- RECORDED DATA:
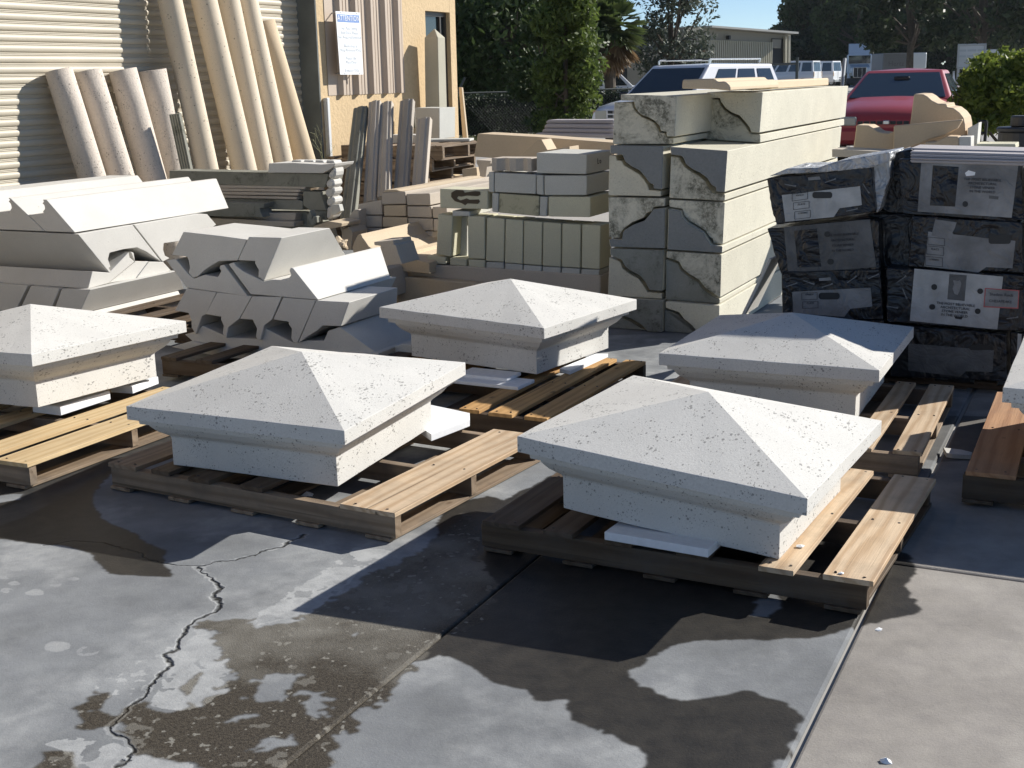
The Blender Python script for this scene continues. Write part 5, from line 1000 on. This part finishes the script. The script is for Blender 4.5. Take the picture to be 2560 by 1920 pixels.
# truck
q = dep('V2', (2060, 840), 124); tk = empty('truck', (q.x, q.y, 0), -math.pi/2-.22); tag(tk, 'white day-cab truck with tall roof fairing under the trees', 'truck')
part(tk, 'cab', M_tpaint, [((-1.2, 0, 2.1), (1.9, 2.3, 1.9))], .15); 
MB().prism([(-.3, -.95, 1.0), (1.3, -.85, 1.0), (1.3, -.85, 1.75), (-.3, -.95, 2.1)], (0, 1.8, 0)).build('hood', M_tpaint, tk, bev=.1, segs=2); MB().prism([(-2.2, -1.0, 3.05), (-.6, -1.0, 3.05), (-1.6, -1.0, 4.0), (-2.2, -1.0, 4.0)], (0, 2.0, 0)).build('roof_fairing', M_tpaint, tk, bev=.05)
part(tk, 'windscreen', M_glc, [((-.235, 0, 2.5), (.03, 2.0, .75))]); part(tk, 'grille', M_black, [((1.32, 0, 1.3), (.05, 1.1, .85))]); part(tk, 'grille_frame', M_chrome, [((1.34, 0, 1.75), (.05, 1.2, .05)), ((1.34, 0, .87), (.05, 1.2, .05)), ((1.34, .58, 1.3), (.05, .05, .9)), ((1.34, -.58, 1.3), (.05, .05, .9)), ((1.35, -.2, 1.3), (.03, .03, .85)), ((1.35, .2, 1.3), (.03, .03, .85))])
part(tk, 'bumper', M_black, [((1.4, 0, .55), (.3, 2.3, .5))]); 
for sg in (-1, 1): part(tk, 'headlight', M_lamp, [((1.25, sg*.85, 1.15), (.15, .25, .3))]); part(tk, 'fender', M_tpaint, [((.7, sg*.98, 1.0), (1.2, .3, .6))], .1); wv = MB().tube((.7, sg*1.0-.15, .5), (.7, sg*1.0+.15, .5), .5, n=20).build('wheel', M_rubber, tk); part(tk, 'wing_mirror', M_black, [((-.3, sg*1.4, 2.2), (.1, .2, .5))])
# trailers
def trailer(label, k, p0, p1, Y, txt=None, mt=None):
    a = dep(k, p0, Y); b_ = dep(k, p1, Y); t = empty('trailer', ((a.x+b_.x)/2, Y+1.5, 0)); tag(t, label, 'trailer')
    w_ = abs(b_.x-a.x); z0, z1 = min(a.z, b_.z), max(a.z, b_.z)
    part(t, 'box', mt or M_tpaint, [((0, 0, (z0+z1)/2), (w_, 3, z1-z0))], .05); part(t, 'underframe', M_black, [((0, 0, z0-.2), (w_*.9, 2, .35))])
    for x in (-w_*.35, w_*.35): part(t, 'wheel', M_rubber, [((x, -1, max(.3, z0-.5)), (.8, .3, .8))], .3)
    if txt: text('printed_text', txt, (w_*.05, -1.51, z0+(z1-z0)*.38), (1, 0, 0), (0, 0, 1), .5, plain('grey_print', (.12, .12, .13), .7), t)
trailer('pale grey trailer with small black lettering behind the red car', 'V3', (590, 245), (862, 440), 96, 'Hertz', plain('dull_grey_trailer', (.17, .18, .19), .6)); trailer('white ribbed trailer right of the lettered trailer', 'V3', (905, 240), (1085, 420), 98)
trailer('white container seen through the trees at the far right', 'V3', (1822, 200), (1970, 420), 90)
# sign board by the road
a, b_ = dep('V3', (1462, 152), 40), dep('V3', (1748, 412), 40); sg = empty('sign_board', ((a.x+b_.x)/2, 40, 0), -.06); tag(sg, 'weathered white sign board in a steel frame right of the red car', 'sign'); w_ = b_.x-a.x; zc_ = (a.z+b_.z)/2; hh_ = a.z-b_.z
part(sg, 'panel', plain('weathered_sign_white', (.42, .45, .46), .6, nz=.12, nsc=2), [((0, 0, zc_), (w_-.06, .03, hh_-.06))], 0); part(sg, 'frame', M_steel, [((0, -.01, a.z), (w_, .05, .05)), ((0, -.01, b_.z), (w_, .05, .05)), ((-w_/2, -.01, zc_), (.05, .05, hh_)), ((w_/2, -.01, zc_), (.05, .05, hh_))], 0)
part(sg, 'post', M_steel, [((-w_*.45, .04, b_.z/2), (.07, .06, b_.z)), ((w_*.45, .04, b_.z/2), (.07, .06, b_.z))], 0)
part(sg, 'faded_print', plain('faded_sign_print', (.33, .37, .39), .7), [((-.3+.3*i, -.017, zc_+.35-.17*j), (.26, .004, .06)) for i in range(3) for j in range(3)]+[((.1, -.017, b_.z+.22), (1.2*w_/2.4, .004, .08))], 0)
q = dep('V3', (1408, 450), 46); rs = empty('road_sign', (q.x, q.y, 0)); tag(rs, 'diamond road sign seen almost edge-on left of the sign board', 'road sign'); MB().add([(-.22, 0, q.z-1), (0, .0, q.z-.05), (.22, .02, q.z-1), (0, .0, q.z-1.9)], [(0, 1, 2, 3)]).build('plate', M_tpaint, rs); part(rs, 'post', M_steel, [((0, .05, (q.z)/2), (.06, .06, q.z))], 0)

# ------------------------------------------------------------------ far buildings
M_wire = plain('dark_weathered_wire', (.07, .08, .075), .6, .3)
M_far = plain('dull_beige_render', (.30, .285, .24), .9, nz=.06, nsc=.5); M_farm = plain('pale_yellow_metal_siding', (.50, .47, .36), .6)
Pf = dep('V2', (258, 590), 62); nF = Vector((math.sin(.62), -math.cos(.62), 0)); nF = Vector((math.cos(.95), -math.sin(.95), 0)); tF = Vector((-nF.y, nF.x, 0))
wh = empty('warehouse', (Pf.x, Pf.y, 0)); tag(wh, 'low beige warehouse with ribbed pale siding and thin flat roof', 'warehouse'); winv = Matrix.Translation(-Vector(wh.location))
def wf(name, pts, mat, off=0, th=.2, k='V2', n_=nF):
    q = [onp(k, p, Pf+n_*off, n_) for p in pts]; o = MB().prism(q, n_*-th).build(name, mat, recenter=False); o.parent = wh; o.matrix_parent_inverse = winv; return o
wf('wall', [(80, 215), (1275, 310), (1275, 640), (80, 640)], M_far, 0, 8)
wf('roof', [(370, 200), (1368, 275), (1366, 298), (370, 222)], plain('pale_roof_edge', (.50, .49, .44), .6), .6, 9)
q0 = onp('V2', (285, 365), Pf, nF); q1 = onp('V2', (1055, 395), Pf, nF); zb = 0.0; Lw_ = (q1-q0).length; nr = 36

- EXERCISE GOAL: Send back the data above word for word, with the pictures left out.

- SOLUTION TO THE PROBLEM:
The Blender Python script for this scene continues. Write part 5, from line 1000 on. This part finishes the script. The script is for Blender 4.5. Take the picture to be 2560 by 1920 pixels.
# truck
q = dep('V2', (2060, 840), 124); tk = empty('truck', (q.x, q.y, 0), -math.pi/2-.22); tag(tk, 'white day-cab truck with tall roof fairing under the trees', 'truck')
part(tk, 'cab', M_tpaint, [((-1.2, 0, 2.1), (1.9, 2.3, 1.9))], .15); 
MB().prism([(-.3, -.95, 1.0), (1.3, -.85, 1.0), (1.3, -.85, 1.75), (-.3, -.95, 2.1)], (0, 1.8, 0)).build('hood', M_tpaint, tk, bev=.1, segs=2); MB().prism([(-2.2, -1.0, 3.05), (-.6, -1.0, 3.05), (-1.6, -1.0, 4.0), (-2.2, -1.0, 4.0)], (0, 2.0, 0)).build('roof_fairing', M_tpaint, tk, bev=.05)
part(tk, 'windscreen', M_glc, [((-.235, 0, 2.5), (.03, 2.0, .75))]); part(tk, 'grille', M_black, [((1.32, 0, 1.3), (.05, 1.1, .85))]); part(tk, 'grille_frame', M_chrome, [((1.34, 0, 1.75), (.05, 1.2, .05)), ((1.34, 0, .87), (.05, 1.2, .05)), ((1.34, .58, 1.3), (.05, .05, .9)), ((1.34, -.58, 1.3), (.05, .05, .9)), ((1.35, -.2, 1.3), (.03, .03, .85)), ((1.35, .2, 1.3), (.03, .03, .85))])
part(tk, 'bumper', M_black, [((1.4, 0, .55), (.3, 2.3, .5))]); 
for sg in (-1, 1): part(tk, 'headlight', M_lamp, [((1.25, sg*.85, 1.15), (.15, .25, .3))]); part(tk, 'fender', M_tpaint, [((.7, sg*.98, 1.0), (1.2, .3, .6))], .1); wv = MB().tube((.7, sg*1.0-.15, .5), (.7, sg*1.0+.15, .5), .5, n=20).build('wheel', M_rubber, tk); part(tk, 'wing_mirror', M_black, [((-.3, sg*1.4, 2.2), (.1, .2, .5))])
# trailers
def trailer(label, k, p0, p1, Y, txt=None, mt=None):
    a = dep(k, p0, Y); b_ = dep(k, p1, Y); t = empty('trailer', ((a.x+b_.x)/2, Y+1.5, 0)); tag(t, label, 'trailer')
    w_ = abs(b_.x-a.x); z0, z1 = min(a.z, b_.z), max(a.z, b_.z)
    part(t, 'box', mt or M_tpaint, [((0, 0, (z0+z1)/2), (w_, 3, z1-z0))], .05); part(t, 'underframe', M_black, [((0, 0, z0-.2), (w_*.9, 2, .35))])
    for x in (-w_*.35, w_*.35): part(t, 'wheel', M_rubber, [((x, -1, max(.3, z0-.5)), (.8, .3, .8))], .3)
    if txt: text('printed_text', txt, (w_*.05, -1.51, z0+(z1-z0)*.38), (1, 0, 0), (0, 0, 1), .5, plain('grey_print', (.12, .12, .13), .7), t)
trailer('pale grey trailer with small black lettering behind the red car', 'V3', (590, 245), (862, 440), 96, 'Hertz', plain('dull_grey_trailer', (.17, .18, .19), .6)); trailer('white ribbed trailer right of the lettered trailer', 'V3', (905, 240), (1085, 420), 98)
trailer('white container seen through the trees at the far right', 'V3', (1822, 200), (1970, 420), 90)
# sign board by the road
a, b_ = dep('V3', (1462, 152), 40), dep('V3', (1748, 412), 40); sg = empty('sign_board', ((a.x+b_.x)/2, 40, 0), -.06); tag(sg, 'weathered white sign board in a steel frame right of the red car', 'sign'); w_ = b_.x-a.x; zc_ = (a.z+b_.z)/2; hh_ = a.z-b_.z
part(sg, 'panel', plain('weathered_sign_white', (.42, .45, .46), .6, nz=.12, nsc=2), [((0, 0, zc_), (w_-.06, .03, hh_-.06))], 0); part(sg, 'frame', M_steel, [((0, -.01, a.z), (w_, .05, .05)), ((0, -.01, b_.z), (w_, .05, .05)), ((-w_/2, -.01, zc_), (.05, .05, hh_)), ((w_/2, -.01, zc_), (.05, .05, hh_))], 0)
part(sg, 'post', M_steel, [((-w_*.45, .04, b_.z/2), (.07, .06, b_.z)), ((w_*.45, .04, b_.z/2), (.07, .06, b_.z))], 0)
part(sg, 'faded_print', plain('faded_sign_print', (.33, .37, .39), .7), [((-.3+.3*i, -.017, zc_+.35-.17*j), (.26, .004, .06)) for i in range(3) for j in range(3)]+[((.1, -.017, b_.z+.22), (1.2*w_/2.4, .004, .08))], 0)
q = dep('V3', (1408, 450), 46); rs = empty('road_sign', (q.x, q.y, 0)); tag(rs, 'diamond road sign seen almost edge-on left of the sign board', 'road sign'); MB().add([(-.22, 0, q.z-1), (0, .0, q.z-.05), (.22, .02, q.z-1), (0, .0, q.z-1.9)], [(0, 1, 2, 3)]).build('plate', M_tpaint, rs); part(rs, 'post', M_steel, [((0, .05, (q.z)/2), (.06, .06, q.z))], 0)

# ------------------------------------------------------------------ far buildings
M_wire = plain('dark_weathered_wire', (.07, .08, .075), .6, .3)
M_far = plain('dull_beige_render', (.30, .285, .24), .9, nz=.06, nsc=.5); M_farm = plain('pale_yellow_metal_siding', (.50, .47, .36), .6)
Pf = dep('V2', (258, 590), 62); nF = Vector((math.sin(.62), -math.cos(.62), 0)); nF = Vector((math.cos(.95), -math.sin(.95), 0)); tF = Vector((-nF.y, nF.x, 0))
wh = empty('warehouse', (Pf.x, Pf.y, 0)); tag(wh, 'low beige warehouse with ribbed pale siding and thin flat roof', 'warehouse'); winv = Matrix.Translation(-Vector(wh.location))
def wf(name, pts, mat, off=0, th=.2, k='V2', n_=nF):
    q = [onp(k, p, Pf+n_*off, n_) for p in pts]; o = MB().prism(q, n_*-th).build(name, mat, recenter=False); o.parent = wh; o.matrix_parent_inverse = winv; return o
wf('wall', [(80, 215), (1275, 310), (1275, 640), (80, 640)], M_far, 0, 8)
wf('roof', [(370, 200), (1368, 275), (1366, 298), (370, 222)], plain('pale_roof_edge', (.50, .49, .44), .6), .6, 9)
q0 = onp('V2', (285, 365), Pf, nF); q1 = onp('V2', (1055, 395), Pf, nF); zb = 0.0; Lw_ = (q1-q0).length; nr = 36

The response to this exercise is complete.